Otra más, la venganza colectiva contra alguien que simboliza a quien siempre había estado ahí para ser dominada, esclavizada, sometida, colonizada, y ahora se permite tener vida propia, ser autónoma, disfrutar del sexo sola, con hombres, con mujeres o con su mera imaginación, pero libremente. Ocasionan un castigo ejemplar -aunque no sea premeditado- con el que reivindican el honor del poderoso desalojado de su tierra conquistada.
Las palabras no suelen ser inocentes; por ello es posible, en este estado de cosas, que el discurso a favor de la liberación de la mujeres connote muchas más cosas que su equiparación social y legal, y se acerque, expresamente o no, a la búsqueda de la independencia que siempre se ha hecho con sangre, sudor y lágrimas. De ahí la escenificación del poderío y de sus consecuencias.
Como para no tener miedo. Como para no tener la tentación de decirle a las más jóvenes: tened cuidado, no habléis con desconocidos, no aceptéis una copa de nadie, no os sintáis iguales, libres, autónomas, dueñas de vosotras mismas…
Es la estrategia del miedo.
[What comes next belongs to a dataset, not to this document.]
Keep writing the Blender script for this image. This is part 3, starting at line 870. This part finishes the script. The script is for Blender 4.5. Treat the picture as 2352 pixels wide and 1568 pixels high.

Algo que te va matando por dentro y te inhabilita por fuera.
Y esa estrategia tal vez tenga éxito de una en una pero la novedad es que en estos momentos, somos legión las que no nos vamos a callar. Cada fechoría, será contada y replicada cientos de veces; denunciada y perseguida otras tantas. La unidad en esta ocasión es imprescindible y estamos en estado de alerta máxima. No lo perdamos de vista. No vamos a consentir que, como recordaba Galeano, también se nos quiera matar por miedo. A los criminales hay que devolverles el miedo en su propio espejo.